We live in a world where most news breaks online. People at the site of the news event are the ones posting raw video and images online. Eyewitnesses don’t wait for a reporter to arrive on the scene before sharing what they’ve seen first-hand. Stories that would never have been reported in the pre-smartphone era now become global movements because someone took out their smartphone and captured an event or altercation. And of course, fake news and hoaxes, like everything else online, have become much more sophisticated, and tougher to crack down on.

In this context, it doesn’t help that all news looks the same in our news feeds. It can be tough to sort out the real stuff from the hoaxes. In truth, the Internet has democratized content-creation. Anyone with an Internet connect and a keyboard can become a publisher. Nothing stops me from starting a new website today, writing completely egregious or false content and publishing it to the major social platforms.
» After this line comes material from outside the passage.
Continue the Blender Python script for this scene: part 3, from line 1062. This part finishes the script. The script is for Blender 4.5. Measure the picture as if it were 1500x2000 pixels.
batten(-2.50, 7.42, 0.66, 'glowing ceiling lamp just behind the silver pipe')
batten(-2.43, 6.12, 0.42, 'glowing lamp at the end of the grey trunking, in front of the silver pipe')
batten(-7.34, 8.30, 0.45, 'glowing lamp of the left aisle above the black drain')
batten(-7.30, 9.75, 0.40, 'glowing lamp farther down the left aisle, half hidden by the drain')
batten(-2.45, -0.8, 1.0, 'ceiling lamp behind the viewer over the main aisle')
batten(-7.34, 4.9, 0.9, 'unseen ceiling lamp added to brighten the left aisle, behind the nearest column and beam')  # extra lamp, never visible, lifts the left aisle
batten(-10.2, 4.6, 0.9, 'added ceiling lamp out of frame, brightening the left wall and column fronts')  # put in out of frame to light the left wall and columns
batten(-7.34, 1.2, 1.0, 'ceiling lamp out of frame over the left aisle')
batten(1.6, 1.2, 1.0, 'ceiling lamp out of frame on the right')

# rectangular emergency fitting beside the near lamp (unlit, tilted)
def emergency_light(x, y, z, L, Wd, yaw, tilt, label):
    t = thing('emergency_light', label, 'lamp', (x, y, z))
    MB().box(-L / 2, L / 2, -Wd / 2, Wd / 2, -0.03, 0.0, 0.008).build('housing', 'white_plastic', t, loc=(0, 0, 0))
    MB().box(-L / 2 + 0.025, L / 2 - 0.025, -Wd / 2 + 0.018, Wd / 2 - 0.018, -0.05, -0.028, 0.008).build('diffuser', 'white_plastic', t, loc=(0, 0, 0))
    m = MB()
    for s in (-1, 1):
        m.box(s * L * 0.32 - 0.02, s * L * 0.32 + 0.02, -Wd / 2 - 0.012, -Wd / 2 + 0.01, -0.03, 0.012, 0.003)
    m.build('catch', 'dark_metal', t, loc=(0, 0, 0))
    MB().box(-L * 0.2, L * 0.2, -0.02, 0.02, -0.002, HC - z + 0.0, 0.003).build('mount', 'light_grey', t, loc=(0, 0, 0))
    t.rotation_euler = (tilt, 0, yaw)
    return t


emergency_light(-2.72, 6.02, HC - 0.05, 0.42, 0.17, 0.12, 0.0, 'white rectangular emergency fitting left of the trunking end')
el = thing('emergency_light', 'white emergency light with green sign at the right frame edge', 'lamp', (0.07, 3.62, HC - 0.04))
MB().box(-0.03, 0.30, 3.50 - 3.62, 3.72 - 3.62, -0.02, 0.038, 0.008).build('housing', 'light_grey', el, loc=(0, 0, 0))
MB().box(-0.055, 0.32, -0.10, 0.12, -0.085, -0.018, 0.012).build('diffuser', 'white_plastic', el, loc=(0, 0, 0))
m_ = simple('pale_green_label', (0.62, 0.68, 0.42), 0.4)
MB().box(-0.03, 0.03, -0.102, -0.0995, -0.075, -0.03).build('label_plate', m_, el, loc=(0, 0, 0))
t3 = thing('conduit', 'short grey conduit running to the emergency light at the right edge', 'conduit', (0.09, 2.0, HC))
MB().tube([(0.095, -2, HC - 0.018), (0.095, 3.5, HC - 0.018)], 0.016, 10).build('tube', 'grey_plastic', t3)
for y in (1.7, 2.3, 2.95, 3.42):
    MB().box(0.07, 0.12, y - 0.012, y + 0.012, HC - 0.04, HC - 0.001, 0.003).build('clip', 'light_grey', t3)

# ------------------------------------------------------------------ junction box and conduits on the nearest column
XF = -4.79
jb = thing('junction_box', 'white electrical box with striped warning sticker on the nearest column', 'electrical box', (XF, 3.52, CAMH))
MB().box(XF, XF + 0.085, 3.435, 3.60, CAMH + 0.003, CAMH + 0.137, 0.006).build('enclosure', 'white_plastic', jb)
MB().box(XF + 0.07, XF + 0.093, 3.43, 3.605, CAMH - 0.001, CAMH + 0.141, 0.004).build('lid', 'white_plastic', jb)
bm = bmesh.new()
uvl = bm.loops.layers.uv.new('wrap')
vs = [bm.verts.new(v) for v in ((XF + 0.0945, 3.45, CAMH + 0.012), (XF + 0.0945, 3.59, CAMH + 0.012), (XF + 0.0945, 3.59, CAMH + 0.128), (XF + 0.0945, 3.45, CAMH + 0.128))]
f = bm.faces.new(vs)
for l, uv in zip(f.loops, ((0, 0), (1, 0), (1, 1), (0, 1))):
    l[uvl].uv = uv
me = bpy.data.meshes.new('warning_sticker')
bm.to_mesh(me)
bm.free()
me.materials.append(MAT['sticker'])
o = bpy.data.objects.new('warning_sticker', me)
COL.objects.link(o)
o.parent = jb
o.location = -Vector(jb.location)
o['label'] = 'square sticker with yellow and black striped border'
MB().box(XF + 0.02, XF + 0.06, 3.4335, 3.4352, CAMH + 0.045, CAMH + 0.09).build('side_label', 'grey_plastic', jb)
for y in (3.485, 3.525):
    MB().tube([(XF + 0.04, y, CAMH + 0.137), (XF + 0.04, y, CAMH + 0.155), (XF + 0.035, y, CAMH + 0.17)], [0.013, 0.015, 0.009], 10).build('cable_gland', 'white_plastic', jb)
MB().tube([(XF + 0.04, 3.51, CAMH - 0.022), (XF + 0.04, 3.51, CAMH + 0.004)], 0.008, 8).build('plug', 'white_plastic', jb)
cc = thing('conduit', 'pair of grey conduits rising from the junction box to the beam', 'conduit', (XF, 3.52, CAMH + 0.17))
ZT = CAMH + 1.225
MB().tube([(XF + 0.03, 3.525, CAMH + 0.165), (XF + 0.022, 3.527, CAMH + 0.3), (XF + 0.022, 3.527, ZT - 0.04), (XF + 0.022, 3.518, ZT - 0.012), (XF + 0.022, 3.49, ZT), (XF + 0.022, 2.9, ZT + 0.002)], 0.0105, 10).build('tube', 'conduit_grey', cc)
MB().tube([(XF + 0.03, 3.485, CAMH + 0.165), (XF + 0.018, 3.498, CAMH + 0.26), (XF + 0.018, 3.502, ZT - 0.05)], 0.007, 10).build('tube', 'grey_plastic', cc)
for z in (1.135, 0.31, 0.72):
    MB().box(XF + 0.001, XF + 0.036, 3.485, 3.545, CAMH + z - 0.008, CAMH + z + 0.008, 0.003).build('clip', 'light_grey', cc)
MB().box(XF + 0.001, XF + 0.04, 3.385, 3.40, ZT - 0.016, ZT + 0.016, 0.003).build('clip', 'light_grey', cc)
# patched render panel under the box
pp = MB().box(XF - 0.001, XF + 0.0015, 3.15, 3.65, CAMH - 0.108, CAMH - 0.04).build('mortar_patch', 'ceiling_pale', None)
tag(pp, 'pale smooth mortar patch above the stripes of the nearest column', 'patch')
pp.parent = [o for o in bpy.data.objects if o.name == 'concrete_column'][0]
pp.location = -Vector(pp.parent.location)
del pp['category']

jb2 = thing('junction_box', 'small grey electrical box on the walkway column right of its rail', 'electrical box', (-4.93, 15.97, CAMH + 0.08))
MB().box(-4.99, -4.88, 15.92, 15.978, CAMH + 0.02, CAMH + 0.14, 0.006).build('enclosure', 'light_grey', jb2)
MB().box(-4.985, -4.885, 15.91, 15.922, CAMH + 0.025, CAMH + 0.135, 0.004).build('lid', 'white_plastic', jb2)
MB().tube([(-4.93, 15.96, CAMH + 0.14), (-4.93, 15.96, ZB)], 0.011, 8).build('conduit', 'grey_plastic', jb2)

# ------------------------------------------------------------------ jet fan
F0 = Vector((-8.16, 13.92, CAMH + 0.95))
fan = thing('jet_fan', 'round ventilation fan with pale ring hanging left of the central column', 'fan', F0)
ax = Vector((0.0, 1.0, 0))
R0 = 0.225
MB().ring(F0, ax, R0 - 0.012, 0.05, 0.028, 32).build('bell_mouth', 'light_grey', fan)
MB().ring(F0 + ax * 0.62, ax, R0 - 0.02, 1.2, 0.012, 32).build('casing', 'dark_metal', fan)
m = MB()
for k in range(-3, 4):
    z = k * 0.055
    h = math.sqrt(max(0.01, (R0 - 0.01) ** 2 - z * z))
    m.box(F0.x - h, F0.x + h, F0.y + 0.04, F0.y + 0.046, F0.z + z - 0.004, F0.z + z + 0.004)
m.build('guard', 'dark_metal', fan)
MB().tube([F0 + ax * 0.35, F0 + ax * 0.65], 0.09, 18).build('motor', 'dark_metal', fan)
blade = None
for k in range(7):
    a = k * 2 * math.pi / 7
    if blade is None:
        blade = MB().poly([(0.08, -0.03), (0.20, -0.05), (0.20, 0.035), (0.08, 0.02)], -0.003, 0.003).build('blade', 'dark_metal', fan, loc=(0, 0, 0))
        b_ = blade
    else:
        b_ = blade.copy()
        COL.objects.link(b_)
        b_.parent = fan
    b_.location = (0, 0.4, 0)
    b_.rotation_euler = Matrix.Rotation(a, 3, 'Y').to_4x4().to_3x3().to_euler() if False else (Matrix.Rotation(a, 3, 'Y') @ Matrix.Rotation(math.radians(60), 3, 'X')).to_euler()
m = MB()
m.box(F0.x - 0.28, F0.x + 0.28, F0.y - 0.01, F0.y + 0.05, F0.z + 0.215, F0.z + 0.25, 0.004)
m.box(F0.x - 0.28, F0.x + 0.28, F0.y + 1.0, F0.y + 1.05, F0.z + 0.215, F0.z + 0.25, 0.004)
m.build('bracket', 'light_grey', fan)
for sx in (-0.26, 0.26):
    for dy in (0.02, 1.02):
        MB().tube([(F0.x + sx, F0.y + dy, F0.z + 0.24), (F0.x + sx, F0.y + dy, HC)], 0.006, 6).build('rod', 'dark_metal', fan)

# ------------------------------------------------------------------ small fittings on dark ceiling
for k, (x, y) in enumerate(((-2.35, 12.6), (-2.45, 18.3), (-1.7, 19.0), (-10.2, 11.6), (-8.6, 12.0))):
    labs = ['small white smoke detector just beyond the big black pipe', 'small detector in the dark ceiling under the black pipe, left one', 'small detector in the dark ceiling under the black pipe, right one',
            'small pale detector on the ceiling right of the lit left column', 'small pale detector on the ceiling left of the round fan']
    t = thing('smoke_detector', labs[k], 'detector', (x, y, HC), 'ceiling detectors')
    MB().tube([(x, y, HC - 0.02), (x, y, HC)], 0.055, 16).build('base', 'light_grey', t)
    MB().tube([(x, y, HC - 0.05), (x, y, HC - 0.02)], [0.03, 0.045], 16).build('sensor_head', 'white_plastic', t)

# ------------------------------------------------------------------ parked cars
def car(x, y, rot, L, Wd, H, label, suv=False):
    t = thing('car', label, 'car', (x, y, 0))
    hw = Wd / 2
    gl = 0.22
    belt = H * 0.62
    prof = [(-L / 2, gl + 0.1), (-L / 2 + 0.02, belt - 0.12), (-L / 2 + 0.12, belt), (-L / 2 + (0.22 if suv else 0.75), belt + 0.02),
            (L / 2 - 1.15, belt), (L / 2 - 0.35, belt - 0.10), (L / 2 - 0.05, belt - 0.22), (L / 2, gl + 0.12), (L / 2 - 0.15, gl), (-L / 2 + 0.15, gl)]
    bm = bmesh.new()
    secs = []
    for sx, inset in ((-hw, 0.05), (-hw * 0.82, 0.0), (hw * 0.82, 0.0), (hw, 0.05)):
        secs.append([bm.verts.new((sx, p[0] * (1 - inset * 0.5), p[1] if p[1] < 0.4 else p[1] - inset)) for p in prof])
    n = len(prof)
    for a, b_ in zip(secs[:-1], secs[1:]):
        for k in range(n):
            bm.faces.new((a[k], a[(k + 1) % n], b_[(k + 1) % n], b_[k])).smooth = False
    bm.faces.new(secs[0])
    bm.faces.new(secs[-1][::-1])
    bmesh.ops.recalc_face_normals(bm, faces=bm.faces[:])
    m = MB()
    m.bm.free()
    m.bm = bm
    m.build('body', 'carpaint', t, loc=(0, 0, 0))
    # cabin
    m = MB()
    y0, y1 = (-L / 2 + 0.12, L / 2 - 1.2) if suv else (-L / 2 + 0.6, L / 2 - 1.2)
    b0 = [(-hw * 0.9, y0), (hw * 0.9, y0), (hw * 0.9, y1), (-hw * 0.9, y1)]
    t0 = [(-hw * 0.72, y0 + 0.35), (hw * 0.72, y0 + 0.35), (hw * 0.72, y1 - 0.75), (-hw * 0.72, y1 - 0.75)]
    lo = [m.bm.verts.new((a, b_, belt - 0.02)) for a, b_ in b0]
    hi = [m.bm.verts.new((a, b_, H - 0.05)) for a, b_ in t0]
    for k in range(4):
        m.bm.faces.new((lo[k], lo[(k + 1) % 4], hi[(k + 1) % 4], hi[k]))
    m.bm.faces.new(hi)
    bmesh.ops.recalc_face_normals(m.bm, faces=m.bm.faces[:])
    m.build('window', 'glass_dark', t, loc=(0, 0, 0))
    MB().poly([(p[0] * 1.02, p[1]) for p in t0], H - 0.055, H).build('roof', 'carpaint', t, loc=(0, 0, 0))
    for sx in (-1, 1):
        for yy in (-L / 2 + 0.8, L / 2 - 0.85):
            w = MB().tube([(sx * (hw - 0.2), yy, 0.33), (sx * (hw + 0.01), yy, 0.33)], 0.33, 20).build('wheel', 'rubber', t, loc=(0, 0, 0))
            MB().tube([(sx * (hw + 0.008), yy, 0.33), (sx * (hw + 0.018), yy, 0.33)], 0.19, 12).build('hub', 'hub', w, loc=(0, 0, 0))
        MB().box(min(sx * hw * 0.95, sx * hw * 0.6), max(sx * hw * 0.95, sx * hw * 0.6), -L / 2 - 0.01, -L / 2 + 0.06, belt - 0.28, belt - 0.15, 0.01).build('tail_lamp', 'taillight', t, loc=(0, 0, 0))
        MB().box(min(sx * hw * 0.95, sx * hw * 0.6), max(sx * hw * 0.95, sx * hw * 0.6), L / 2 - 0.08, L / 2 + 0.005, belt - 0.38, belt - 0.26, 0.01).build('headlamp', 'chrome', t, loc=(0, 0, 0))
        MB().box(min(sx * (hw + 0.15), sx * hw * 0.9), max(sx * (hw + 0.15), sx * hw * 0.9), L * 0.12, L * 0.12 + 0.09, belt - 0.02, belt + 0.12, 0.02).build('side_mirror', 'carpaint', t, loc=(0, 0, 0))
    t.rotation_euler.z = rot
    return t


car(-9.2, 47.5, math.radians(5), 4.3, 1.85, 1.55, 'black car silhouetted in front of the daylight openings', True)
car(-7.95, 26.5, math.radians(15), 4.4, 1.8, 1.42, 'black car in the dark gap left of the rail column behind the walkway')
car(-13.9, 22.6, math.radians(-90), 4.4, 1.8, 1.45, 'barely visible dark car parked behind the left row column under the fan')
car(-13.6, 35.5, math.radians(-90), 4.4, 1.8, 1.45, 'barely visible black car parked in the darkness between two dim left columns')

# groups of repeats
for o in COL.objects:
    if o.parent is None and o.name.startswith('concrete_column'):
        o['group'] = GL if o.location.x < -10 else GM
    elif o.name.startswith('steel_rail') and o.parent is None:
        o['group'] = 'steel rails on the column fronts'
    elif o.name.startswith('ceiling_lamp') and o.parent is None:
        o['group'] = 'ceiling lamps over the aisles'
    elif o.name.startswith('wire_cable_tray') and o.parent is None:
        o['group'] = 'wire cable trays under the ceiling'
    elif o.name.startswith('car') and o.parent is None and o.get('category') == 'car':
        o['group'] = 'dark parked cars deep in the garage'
Or they could write breaking stories, uncovering facts and perspectives that others can’t or unwilling to investigate. But whether or not that same piece of content should be subjected to the same filtering and standards as fact-checked and verified stories, is a matter of debate. I for one, am ok with it, even if it means traditional news outlets regain some level of clout.

However, these recent developments further entrench the shift towards a highly-filtered Internet. And cracking that filter is no easy task, especially if you’re not a pre-approved news outlet. It means, more than ever, that brands and organizations need to double-down on quality content. Stop producing content for the sake of it—focus on providing value and you may get to join the ranks of the ‘Big 30.’ And if that fails, you may need to dust off your traditional media relations skills—’traditional’ outlets may soon get a bump in clout.